Ownership Structure, Corporate Governance, and Corporate Performance: The Case of Chinese Stock Companies
54 Pages Posted: 7 Dec 1997
Date Written: May 1997
Abstract
This study investigates whether ownership structure has significant effects on the performance of publicly-listed companies in China, and in what way if it does. Publicly- listed stock companies allow us to quantify the ownership mix and concentration and thus provide a unique opportunity for studying the above issue. The recent literature on the role of large institutional shareholders in corporate governance provides the theoretical foundation of this study. A typical listed stock company in China has a mixed ownership structure with the state, legal persons (institutions), and domestic individuals as the three predominant groups of shareholders. Each holds about 30 percent of total outstanding shares. Employees and foreign investors together hold less than 10 percent. The ownership concentration is high with the five largest shareholders accounting for 58 percent of the outstanding shares in 1995, compared to 57.8 percent in Czech Republic, 42 percent in Germany and 33 percent in Japan. Results from our empirical analysis show that ownership structure (both the mix and concentration)indeed has significant effects on the performance of stock companies.
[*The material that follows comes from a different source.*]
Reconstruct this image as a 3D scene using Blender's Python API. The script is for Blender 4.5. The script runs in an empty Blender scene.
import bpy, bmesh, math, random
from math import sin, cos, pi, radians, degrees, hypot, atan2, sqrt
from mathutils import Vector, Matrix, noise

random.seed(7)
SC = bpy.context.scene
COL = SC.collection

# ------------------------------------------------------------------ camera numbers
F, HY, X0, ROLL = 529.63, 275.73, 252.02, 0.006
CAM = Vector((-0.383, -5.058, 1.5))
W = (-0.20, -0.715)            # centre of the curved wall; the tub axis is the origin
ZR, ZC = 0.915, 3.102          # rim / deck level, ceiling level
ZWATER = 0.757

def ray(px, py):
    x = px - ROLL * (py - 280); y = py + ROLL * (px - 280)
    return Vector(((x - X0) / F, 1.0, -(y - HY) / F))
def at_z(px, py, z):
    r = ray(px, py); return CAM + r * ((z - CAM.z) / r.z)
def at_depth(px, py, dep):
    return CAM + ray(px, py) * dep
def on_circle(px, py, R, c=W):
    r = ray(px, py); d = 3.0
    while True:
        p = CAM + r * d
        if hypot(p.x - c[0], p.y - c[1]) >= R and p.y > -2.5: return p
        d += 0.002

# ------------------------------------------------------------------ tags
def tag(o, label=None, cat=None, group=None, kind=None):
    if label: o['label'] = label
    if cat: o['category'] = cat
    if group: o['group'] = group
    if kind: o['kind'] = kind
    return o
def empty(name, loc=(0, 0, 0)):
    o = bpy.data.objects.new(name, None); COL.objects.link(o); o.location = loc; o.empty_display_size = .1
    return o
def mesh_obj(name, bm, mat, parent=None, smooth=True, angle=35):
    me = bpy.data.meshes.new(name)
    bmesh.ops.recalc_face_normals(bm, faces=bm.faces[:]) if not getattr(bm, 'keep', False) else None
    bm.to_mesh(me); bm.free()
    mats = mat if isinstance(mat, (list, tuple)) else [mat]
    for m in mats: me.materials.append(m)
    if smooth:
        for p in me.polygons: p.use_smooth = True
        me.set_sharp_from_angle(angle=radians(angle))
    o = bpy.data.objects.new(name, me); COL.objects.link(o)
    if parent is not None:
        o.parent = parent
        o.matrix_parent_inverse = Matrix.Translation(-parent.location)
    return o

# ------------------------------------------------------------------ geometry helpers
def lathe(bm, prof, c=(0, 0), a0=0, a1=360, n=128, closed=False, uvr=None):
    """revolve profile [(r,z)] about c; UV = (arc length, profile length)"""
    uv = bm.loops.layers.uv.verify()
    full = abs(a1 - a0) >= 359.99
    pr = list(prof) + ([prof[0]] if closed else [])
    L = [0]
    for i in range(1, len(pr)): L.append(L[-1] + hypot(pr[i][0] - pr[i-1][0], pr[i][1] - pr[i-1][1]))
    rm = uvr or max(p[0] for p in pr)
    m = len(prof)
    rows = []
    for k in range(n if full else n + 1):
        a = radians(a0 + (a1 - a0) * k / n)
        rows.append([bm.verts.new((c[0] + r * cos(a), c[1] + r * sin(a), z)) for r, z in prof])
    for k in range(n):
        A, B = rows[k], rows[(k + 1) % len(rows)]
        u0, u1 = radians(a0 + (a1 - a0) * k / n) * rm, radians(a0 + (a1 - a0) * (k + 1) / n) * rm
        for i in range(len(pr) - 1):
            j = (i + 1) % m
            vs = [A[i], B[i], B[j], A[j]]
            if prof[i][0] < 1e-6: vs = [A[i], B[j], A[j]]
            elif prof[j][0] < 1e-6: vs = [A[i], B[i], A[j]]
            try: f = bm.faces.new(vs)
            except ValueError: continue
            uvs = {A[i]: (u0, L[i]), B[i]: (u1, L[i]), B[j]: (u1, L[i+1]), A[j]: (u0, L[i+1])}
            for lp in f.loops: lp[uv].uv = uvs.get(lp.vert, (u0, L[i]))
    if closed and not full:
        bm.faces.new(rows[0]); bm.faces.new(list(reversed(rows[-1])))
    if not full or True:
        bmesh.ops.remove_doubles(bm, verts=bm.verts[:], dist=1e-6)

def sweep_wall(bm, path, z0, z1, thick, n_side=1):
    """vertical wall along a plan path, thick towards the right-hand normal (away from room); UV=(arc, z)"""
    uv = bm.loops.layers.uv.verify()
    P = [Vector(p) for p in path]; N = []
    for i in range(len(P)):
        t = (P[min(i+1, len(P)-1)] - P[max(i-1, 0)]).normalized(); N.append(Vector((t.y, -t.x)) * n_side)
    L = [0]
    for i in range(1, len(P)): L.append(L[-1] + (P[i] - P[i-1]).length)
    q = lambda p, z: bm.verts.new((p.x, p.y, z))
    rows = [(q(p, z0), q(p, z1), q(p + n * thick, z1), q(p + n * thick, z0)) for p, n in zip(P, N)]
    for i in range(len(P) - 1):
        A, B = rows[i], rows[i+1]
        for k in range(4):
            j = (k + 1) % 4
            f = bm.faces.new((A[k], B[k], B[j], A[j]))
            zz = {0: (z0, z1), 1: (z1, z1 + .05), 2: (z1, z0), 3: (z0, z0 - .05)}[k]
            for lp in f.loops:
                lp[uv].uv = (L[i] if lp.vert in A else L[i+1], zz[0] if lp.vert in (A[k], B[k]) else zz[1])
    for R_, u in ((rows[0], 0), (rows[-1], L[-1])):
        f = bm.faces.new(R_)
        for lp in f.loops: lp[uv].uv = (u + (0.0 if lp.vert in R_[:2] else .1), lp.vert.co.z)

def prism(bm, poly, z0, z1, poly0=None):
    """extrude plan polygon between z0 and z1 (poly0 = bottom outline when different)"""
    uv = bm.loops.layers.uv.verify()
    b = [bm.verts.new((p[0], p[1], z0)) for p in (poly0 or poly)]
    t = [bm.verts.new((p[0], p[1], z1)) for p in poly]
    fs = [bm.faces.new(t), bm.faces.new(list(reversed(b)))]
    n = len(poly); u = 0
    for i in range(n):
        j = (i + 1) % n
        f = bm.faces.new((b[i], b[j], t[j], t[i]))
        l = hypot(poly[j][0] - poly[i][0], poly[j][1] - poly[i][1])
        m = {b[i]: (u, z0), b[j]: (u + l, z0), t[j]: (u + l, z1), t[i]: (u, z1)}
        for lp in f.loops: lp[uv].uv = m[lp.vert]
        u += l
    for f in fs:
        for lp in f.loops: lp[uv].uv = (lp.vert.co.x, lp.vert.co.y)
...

First, there is a positive and significant correlation between ownership concentration and profitability. Second, the effect of ownership concentration is stronger for companies dominated by legal person shareholders than for those dominated by the state. Third, firms? profitability is positively correlated with the fraction of legal person shares, but it is either negatively correlated or uncorrelated with the fraction of state shares and tradable A-shares held mostly by individuals. Last, labor productivity tends to decline as the proportion of state shares increases. These results suggest the importance of large institutional shareholders in corporate governance and performance, the inefficiency of state ownership, and potential problems in an overly dispersed ownership structure.